Fenomena penggunaan istilah “Ghibah” yang sedang trend akhir-akhir ini khususnya di jagad dunia maya menjadi ironi. Pasalnya, kata ghibah menjadi sesuatu yang dianggap “wajar” bahkan kekinian/gaul.
Kosakata yang satu ini menjadi diksi yang banyak digunakan dalam percakapan sehari-hari namun bukan untuk diwanti-wanti melainkan dijadikan bahan bercandaan dan ironisnya lagi dijadikan sebagai ajang pamer seolah hal itu adalah suatu prestasi pencapaian yang patut dibanggakan.
Padahal sebagai seorang Muslim harusnya sadar bahwa kita dituntut untuk berhati-hati dalam setiap Tindakan bahkan ucapan yang keluar dari lisan kita.
Hal ini berarti juga dalam era digital adalah berhati-hati dalam mengetik tulisan kita didalam platform digital khususnya sosial media.
Sebenarnya Apakah pengertian ghibah?
Secara etimologi, kata ghibah berasal dari kosakata Bahasa Arab “ghaaba” yang memiliki arti sesuatu yang tersembunyi dari mata.
Secara istilah, ghibah adalah sesuatu pembicaraan dengan ketiadaan orang yang dibicarakan dan obyek pembicaraan tentang kekurangan atau aib seseorang dan orang tersebut tidak rela dengan pembicaraan itu.
Menurut Ibnu Mas’ud, ghibah adalah menyebutkan apa yang diketahui pada orang lain, dan jika engkau mengatakan apa yang tidak ada pada dirinya berarti itu adalah kedustaan.
Menurut Syaikh Salim al-Hilali, ghibah adalah menyebutkan aib orang lain dan dia dalam keadaan tidak hadir dihadapan engkau. Allah Swt. berfirman: “Hai orang-orang yang beriman, jauhilah kebanyakan buruk-sangka (kecurigaan), karena sebagian dari buruk-sangka itu dosa. Dan janganlah mencari-cari keburukan orang dan janganlah menggunjingkan satu sama lain. Adakah seorang diantara kamu yang suka memakan daging saudaranya yang sudah mati? Maka tentulah kamu merasa jijik kepadanya. Dan bertakwalah kepada Allah. Sesungguhnya Allah Maha Penerima Taubat lagi Maha Penyayang”. (QS. al-Hujurāt [49]: 12)

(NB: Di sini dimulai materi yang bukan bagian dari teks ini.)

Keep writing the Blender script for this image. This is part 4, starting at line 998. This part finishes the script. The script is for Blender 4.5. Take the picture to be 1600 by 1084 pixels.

Nabi Muhammad SAW telah menekanan bahaya ghibah melalui beberapa hadits yang baginda sampaikan. Salah satunya adalah hadits yang diriwayatkan oleh Thabrani yang mana artinya adalah:
Dari Jabir bin Abdillah berkata, Rasulullah Saw. bersabda: Hati-hatilah kamu dari ghibah, karena sesungguhnya ghibah itu lebih berat daripada berzina. Mereka berkata, “Bagaimanakah bisa ghibah lebih berat daripada zina? Rasulullah menjawab, “Sesungguhnya orang yang berzina bila bertaubat maka Allah akan mengampuninya, sedangkan orang yang ghibah tidak akan diampuni dosanya oleh Allah, sebelum orang yang dighibahi memaafkannya”.

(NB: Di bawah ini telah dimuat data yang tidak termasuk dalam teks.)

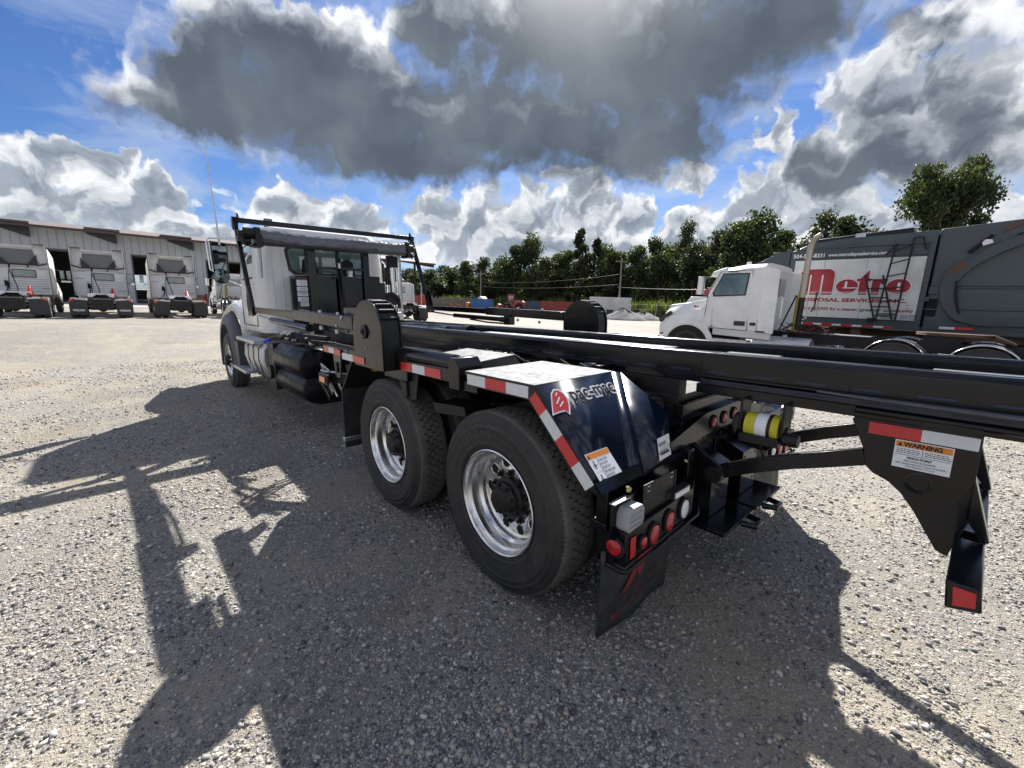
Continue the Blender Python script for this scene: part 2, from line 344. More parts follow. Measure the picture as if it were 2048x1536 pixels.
def tyre_mesh(tread='block'):
    b = B(); r0 = .517
    side = [(.292, -.045), (.300, -.034), (.310, -.026), (.318, -.024), (.322, -.016), (.335, -.011), (.338, -.012), (.365, -.004), (.395, 0), (.420, 0), (.424, .002), (.430, .002), (.433, -.001), (.452, -.004), (.455, -.002), (.461, -.003), (.464, -.008), (.480, -.015), (.492, -.022), (.504, -.029), (.512, -.034)]
    w_ = .282
    other = [(r_, -w_-t_) for r_, t_ in side][::-1]
    if tread == 'block':
        mid = [(.517, -.042), (.517, -.076), (.503, -.078), (.503, -w_+.078), (.517, -w_+.076), (.517, -w_+.042)]
    else:
        mid = [(.517, -.04)]
        for q in range(4):
            t0 = -.075-q*.042; mid += [(.517, t0), (.504, t0-.003), (.504, t0-.010), (.517, t0-.013)]
        mid += [(.517, -w_+.04)]
    al = side+mid+other; mi = [2 if (r0_ < .51 and len(side) <= i_ < len(side)+len(mid)-1 and al[i_+1][0] < .51) else (1 if r0_ > .503 else 0) for i_, (r0_, t0_) in enumerate(al[:-1])]
    b.lathe(al, n=96, m=mi)
    # small nicks on the shoulder edge
    if tread == 'block':
        NN = 62; pc = 2*PI/NN; wc = .0345
        cols = [-.0895-wc*i for i in range(4)]; c0 = (cols[0]+cols[-1])/2; cols = [c-c0-w_/2 for c in cols]
        for ci, t0 in enumerate(cols):
            for j in range(NN):
                a0 = pc*(j+(.5 if ci % 2 else 0))
                def ring(k_, rr):
                    pts = []
                    for (tt, cc) in ((.667, 0), (.333, .5), (-.333, .5), (-.667, 0), (-.333, -.5), (.333, -.5)):
                        a = a0+cc*pc*k_; t_ = t0+tt*wc*k_; pts.append((rr*math.cos(a), t_, rr*math.sin(a)))
                    return pts
                v = ring(.90, .502)+ring(.85, .514)+ring(.74, .5175)
                f = [(i, (i+1) % 6, (i+1) % 6+6, i+6) for i in range(6)]+[(i+6, (i+1) % 6+6, (i+1) % 6+12, i+12) for i in range(6)]+[[12, 13, 14, 15, 16, 17]]
                b.add(v, f, 1)
        for j in range(124):
            a = 2*PI*j/124
            for t0, t1 in ((-.026, -.040),):
                for sgn in (0, 1):
                    ta, tb = (t0, t1) if not sgn else (-w_-t0, -w_-t1)
                    da = .0105
                    b.add([(.506*math.cos(a-da), ta+.006*(1-2*sgn), .506*math.sin(a-da)), (.506*math.cos(a+da), ta+.006*(1-2*sgn), .506*math.sin(a+da)), (.5195*math.cos(a+da), tb, .5195*math.sin(a+da)), (.5195*math.cos(a-da), tb, .5195*math.sin(a-da))], [(0, 1, 2, 3)], 1)
    if tread == 'block':
        for word, a0, hgt_ in (('BRIDGESTONE', -62, .046), ('R268 ECOPIA' if False else '11R22.5', 128, .034)):
            ang_ = a0
            for ch_ in word:
                vs_, fs_ = text_mesh(ch_, hgt_*1.35, .0008)
                if not vs_: ang_ += 5; continue
                wch = max(v_[0] for v_ in vs_); p_ = R(ang_); rr_ = .372 if hgt_ > .04 else .378
                C_ = Vector((-rr_*math.sin(p_), .0022, rr_*math.cos(p_))); exx = Vector((-math.cos(p_), 0, -math.sin(p_))); eyy = Vector((-math.sin(p_), 0, math.cos(p_)))
                b.add([C_+exx*v_[0]+eyy*v_[1]+Vector((0, -.10*max(0, .40-(rr_+v_[1])), 0)) for v_ in vs_], fs_, 3)
                ang_ += math.degrees((wch+.012)/rr_)
    me = b.mesh('tyre', [RUB, TRD, RUBD, RUBL]); bm = bmesh.new(); bm.from_mesh(me); bmesh.ops.recalc_face_normals(bm, faces=bm.faces); bm.to_mesh(me); bm.free()
    me.set_sharp_from_angle(angle=R(38)); return me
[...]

Maraknya konten yang “mewajarkan” mengghibah sebaiknya tidak diberi panggung agar pemahaman terhadap konteks ghibah ini tidak menjadi kesalahpahaman makna. Sebab ghibah bukanlah suatu prestasi yang dapat dibanggakan dan dipamerkan, melainkan suatu Tindakan yang sangat membutuhkan kehati-hatian kita untuk tidak tergelincir kedalam perbuatan tersebut. Karena kerugianlah yang akan dituai oleh orang yang gemar melakukan perbuatan ghibah ini.
Disamping pahala yang dimiliki situkang ghibah akan ditransfer kepada orang yang dia ghibahi , ianya juga diancam Allah SWT bukakan aibnya didunia bahkan didalam rumahnya sendiri jika tidak mau menutupi aib dari saudaranya khususnya sesame Muslim.
Demikianlah sahabat, kehati-hatian kita dalam bertutur kata termasuk memilih diksi dalam percakapan sehari-hari sudah menjadi tuntutan kita sebagai bentuk ketaatan terhadap syariat agama yang kita anut yaitu Islam.
Segala aturan yang mungkin masih kita rasa berat untuk kita jalankan sejatinya adalah demi kebaikan dan keselamatan diri kita sendiri baik untuk kemaslahatan dunia kita dan khususnya keselamatan akhirat kita.
Semoga kita termasuk kedalam golongan umat Nabi Muhammad yang selamat dalam menjaga lisan dan tulisan kita terutama selamat dari perbuatan tercela ghibah. Aamiin.